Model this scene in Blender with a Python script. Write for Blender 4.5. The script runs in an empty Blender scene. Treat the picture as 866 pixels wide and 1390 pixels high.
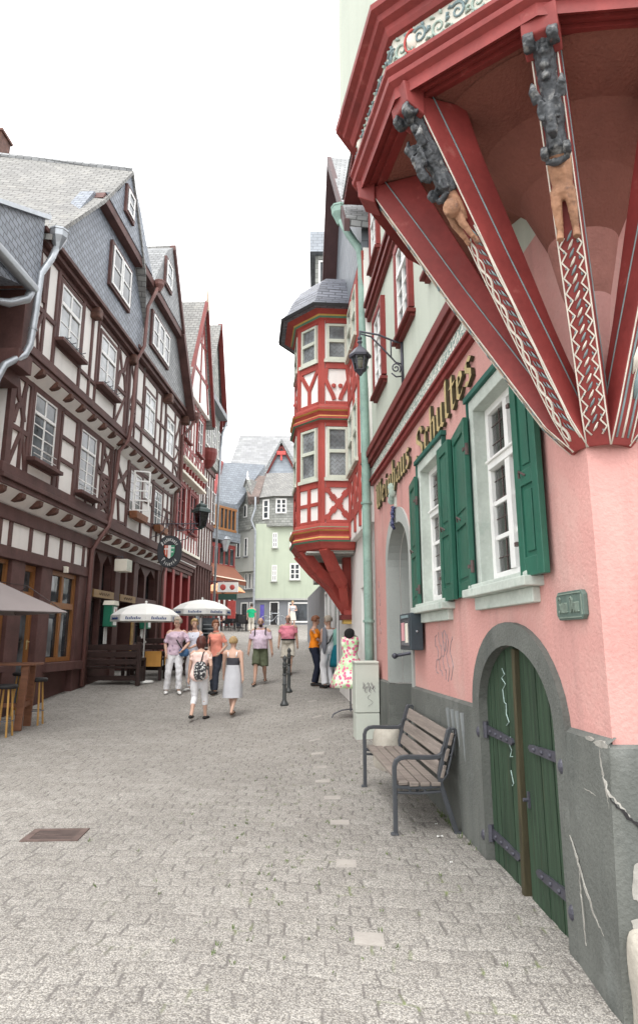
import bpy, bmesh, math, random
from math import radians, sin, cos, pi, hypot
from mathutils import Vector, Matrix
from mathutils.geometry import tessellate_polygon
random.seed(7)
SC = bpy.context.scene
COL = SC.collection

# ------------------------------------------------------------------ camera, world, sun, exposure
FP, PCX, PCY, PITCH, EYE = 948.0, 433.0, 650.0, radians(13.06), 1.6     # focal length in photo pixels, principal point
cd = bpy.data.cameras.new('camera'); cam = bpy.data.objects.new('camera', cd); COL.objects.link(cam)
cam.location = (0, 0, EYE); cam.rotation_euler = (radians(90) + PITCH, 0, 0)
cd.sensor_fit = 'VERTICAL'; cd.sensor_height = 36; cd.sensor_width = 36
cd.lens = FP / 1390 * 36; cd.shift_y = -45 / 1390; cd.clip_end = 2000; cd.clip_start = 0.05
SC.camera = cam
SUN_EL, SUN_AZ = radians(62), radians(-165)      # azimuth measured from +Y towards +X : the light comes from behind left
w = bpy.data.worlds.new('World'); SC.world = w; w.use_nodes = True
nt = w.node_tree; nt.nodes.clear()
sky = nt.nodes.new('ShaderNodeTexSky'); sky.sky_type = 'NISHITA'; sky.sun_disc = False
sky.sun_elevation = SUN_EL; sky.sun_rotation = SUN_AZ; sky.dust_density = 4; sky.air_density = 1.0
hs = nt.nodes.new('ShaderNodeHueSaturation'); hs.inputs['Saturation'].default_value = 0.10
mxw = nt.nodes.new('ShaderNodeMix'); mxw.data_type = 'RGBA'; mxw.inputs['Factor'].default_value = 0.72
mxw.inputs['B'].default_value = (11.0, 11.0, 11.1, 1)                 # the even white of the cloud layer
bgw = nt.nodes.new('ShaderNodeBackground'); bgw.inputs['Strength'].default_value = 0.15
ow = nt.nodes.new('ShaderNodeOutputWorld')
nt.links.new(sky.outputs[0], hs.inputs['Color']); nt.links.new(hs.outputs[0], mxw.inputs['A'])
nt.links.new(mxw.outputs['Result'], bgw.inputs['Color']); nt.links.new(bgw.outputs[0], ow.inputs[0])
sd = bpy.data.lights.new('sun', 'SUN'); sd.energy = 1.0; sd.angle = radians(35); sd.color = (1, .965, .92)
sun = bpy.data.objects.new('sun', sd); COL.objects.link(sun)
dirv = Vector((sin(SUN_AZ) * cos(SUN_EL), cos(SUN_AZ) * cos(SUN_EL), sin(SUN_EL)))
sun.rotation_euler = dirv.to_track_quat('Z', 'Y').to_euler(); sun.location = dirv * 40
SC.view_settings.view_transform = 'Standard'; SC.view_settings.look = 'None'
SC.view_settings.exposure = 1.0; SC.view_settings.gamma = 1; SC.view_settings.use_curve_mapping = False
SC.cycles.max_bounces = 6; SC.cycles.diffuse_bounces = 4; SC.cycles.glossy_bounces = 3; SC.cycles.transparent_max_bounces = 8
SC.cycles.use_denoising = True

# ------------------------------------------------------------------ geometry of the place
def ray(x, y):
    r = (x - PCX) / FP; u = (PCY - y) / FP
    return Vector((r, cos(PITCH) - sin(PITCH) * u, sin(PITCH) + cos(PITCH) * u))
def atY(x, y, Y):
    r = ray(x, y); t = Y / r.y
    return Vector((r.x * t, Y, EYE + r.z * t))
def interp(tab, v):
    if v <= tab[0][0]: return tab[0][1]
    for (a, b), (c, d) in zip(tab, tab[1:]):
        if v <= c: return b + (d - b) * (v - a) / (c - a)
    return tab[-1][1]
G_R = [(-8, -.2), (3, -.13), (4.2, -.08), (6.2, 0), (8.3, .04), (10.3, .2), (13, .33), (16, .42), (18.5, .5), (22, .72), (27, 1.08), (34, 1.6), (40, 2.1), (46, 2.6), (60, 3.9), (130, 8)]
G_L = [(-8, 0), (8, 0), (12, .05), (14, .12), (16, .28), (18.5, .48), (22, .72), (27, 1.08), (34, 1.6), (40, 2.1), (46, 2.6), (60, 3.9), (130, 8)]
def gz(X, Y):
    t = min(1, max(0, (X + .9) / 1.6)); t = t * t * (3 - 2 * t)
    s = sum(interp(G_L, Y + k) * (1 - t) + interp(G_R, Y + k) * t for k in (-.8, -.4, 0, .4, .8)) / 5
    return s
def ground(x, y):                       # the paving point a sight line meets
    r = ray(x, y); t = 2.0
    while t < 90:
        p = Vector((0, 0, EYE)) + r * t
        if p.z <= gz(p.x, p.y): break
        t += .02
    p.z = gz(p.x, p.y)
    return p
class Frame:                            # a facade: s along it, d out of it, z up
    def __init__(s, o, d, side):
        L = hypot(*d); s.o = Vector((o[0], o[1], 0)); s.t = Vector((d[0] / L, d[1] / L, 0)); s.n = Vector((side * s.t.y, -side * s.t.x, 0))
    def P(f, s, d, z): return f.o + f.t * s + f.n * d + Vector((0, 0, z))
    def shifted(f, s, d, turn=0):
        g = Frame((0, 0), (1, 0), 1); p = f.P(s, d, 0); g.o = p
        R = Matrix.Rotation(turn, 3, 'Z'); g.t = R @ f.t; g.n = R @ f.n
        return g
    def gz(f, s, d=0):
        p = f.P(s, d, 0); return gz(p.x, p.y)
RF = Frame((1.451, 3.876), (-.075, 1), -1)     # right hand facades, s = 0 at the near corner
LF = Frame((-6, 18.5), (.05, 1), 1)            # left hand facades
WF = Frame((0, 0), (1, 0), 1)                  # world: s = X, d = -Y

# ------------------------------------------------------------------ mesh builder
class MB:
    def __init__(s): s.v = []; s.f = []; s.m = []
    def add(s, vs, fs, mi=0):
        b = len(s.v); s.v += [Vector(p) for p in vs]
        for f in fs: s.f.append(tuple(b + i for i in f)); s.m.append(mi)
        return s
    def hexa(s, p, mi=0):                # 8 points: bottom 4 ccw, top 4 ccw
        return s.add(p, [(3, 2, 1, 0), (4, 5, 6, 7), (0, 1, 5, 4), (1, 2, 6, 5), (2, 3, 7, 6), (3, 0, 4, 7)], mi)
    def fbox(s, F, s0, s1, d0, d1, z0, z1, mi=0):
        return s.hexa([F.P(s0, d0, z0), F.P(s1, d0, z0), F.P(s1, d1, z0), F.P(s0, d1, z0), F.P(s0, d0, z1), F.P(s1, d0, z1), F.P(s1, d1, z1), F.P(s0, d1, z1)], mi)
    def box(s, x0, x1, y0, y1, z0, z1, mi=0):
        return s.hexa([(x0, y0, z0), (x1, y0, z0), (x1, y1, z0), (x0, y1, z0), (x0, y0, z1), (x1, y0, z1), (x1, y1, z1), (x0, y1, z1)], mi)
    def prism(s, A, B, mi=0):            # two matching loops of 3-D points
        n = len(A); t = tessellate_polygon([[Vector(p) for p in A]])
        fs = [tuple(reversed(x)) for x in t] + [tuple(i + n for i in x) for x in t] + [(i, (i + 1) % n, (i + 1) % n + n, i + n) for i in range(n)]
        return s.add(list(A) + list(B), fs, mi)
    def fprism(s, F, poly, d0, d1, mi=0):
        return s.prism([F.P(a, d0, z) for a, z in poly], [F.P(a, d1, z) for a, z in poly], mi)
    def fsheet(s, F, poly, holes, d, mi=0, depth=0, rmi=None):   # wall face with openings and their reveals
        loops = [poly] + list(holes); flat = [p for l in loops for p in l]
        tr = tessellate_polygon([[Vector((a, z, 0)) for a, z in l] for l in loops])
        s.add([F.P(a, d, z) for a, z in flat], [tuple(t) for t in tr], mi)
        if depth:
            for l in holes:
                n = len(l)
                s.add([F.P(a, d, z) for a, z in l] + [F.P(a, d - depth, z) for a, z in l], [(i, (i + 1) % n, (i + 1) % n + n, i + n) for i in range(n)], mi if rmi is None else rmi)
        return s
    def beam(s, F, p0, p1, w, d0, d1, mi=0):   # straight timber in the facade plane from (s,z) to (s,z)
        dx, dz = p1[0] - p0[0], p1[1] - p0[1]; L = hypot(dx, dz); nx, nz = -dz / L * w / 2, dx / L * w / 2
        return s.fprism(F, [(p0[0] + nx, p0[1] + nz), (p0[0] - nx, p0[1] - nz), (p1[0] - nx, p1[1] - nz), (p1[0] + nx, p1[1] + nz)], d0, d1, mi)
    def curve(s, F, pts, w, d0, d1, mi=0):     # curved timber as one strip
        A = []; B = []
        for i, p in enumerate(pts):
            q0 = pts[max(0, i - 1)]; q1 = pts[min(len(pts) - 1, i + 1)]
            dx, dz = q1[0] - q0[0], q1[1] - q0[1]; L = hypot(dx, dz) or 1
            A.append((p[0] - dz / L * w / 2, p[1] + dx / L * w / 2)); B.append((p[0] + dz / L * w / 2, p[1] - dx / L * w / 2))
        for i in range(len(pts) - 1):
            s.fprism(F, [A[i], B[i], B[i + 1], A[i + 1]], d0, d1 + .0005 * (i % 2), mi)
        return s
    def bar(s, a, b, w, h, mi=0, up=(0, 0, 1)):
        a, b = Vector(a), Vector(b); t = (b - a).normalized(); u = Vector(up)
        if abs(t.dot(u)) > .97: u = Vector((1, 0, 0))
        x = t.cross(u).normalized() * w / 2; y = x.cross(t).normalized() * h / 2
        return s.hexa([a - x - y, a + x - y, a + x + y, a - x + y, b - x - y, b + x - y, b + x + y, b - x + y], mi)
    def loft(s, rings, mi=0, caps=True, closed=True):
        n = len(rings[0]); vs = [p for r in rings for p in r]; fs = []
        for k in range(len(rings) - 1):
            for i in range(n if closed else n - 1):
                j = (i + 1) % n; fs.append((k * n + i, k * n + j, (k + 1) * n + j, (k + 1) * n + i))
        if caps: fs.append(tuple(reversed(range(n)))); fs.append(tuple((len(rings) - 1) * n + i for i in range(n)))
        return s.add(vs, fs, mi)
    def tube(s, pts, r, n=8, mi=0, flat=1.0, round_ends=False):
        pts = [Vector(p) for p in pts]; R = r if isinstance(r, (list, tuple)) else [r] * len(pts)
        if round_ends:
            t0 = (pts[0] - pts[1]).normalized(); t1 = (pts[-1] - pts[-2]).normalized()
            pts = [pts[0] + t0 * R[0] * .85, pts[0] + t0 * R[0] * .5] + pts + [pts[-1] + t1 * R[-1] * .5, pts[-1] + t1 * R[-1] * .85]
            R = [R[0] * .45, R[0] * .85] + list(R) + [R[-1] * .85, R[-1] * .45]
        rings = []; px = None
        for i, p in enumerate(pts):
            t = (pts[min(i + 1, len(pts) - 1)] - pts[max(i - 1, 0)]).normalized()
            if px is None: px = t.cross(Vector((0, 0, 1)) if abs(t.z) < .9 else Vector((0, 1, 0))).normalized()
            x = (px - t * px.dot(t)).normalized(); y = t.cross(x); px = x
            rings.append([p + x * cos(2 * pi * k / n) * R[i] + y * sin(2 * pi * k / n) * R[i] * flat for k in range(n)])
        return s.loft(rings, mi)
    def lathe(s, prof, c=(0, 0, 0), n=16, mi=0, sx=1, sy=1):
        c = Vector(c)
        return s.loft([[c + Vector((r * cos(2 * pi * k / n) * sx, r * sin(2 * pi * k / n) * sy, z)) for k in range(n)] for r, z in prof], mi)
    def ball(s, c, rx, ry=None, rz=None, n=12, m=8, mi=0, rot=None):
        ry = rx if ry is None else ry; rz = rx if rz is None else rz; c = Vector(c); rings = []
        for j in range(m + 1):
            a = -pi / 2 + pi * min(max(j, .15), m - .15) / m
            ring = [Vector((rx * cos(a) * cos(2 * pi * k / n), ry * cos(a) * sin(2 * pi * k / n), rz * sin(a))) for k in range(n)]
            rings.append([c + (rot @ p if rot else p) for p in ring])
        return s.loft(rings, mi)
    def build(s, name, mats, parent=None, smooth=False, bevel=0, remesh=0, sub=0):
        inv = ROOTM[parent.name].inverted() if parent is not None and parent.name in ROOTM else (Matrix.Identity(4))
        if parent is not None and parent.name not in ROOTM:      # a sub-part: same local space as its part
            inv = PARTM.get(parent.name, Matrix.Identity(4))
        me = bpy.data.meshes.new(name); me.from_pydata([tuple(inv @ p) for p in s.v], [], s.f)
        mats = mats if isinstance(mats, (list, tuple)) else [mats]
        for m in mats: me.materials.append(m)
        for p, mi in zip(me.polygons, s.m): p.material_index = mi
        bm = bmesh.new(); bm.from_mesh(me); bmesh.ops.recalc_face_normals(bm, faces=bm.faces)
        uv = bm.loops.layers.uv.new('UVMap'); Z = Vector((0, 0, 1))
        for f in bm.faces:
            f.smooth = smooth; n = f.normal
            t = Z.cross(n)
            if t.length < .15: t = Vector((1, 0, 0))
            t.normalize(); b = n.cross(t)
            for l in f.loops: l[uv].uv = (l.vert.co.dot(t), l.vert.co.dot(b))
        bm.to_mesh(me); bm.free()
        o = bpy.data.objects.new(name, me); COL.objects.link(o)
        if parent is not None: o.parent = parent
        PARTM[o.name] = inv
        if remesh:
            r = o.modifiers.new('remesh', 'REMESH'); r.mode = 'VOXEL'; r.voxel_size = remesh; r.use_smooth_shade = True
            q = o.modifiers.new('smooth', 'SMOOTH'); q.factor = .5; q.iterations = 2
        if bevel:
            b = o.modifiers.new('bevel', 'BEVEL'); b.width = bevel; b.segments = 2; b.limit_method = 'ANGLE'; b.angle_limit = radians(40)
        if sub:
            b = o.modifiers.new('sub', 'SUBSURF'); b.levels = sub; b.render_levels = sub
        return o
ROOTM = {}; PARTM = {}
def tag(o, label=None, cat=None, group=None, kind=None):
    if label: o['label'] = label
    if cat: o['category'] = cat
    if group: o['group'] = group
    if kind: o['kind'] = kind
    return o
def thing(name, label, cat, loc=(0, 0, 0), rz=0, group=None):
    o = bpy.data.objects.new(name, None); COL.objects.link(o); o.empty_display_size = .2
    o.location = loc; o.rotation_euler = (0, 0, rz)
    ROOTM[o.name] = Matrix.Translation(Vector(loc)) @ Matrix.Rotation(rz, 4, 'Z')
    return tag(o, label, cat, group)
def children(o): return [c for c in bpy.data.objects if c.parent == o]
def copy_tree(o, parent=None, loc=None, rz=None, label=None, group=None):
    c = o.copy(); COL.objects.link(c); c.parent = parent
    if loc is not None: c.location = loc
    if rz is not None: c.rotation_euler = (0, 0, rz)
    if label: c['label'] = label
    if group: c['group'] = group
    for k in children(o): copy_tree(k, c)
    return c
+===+
■ What you need to do
Leave out any pictures, please, and quote only the lines from the top of the data through the line that contains "COL = SC.collection".

■ Written solution
Model this scene in Blender with a Python script. Write for Blender 4.5. The script runs in an empty Blender scene. Treat the picture as 866 pixels wide and 1390 pixels high.
import bpy, bmesh, math, random
from math import radians, sin, cos, pi, hypot
from mathutils import Vector, Matrix
from mathutils.geometry import tessellate_polygon
random.seed(7)
SC = bpy.context.scene
COL = SC.collection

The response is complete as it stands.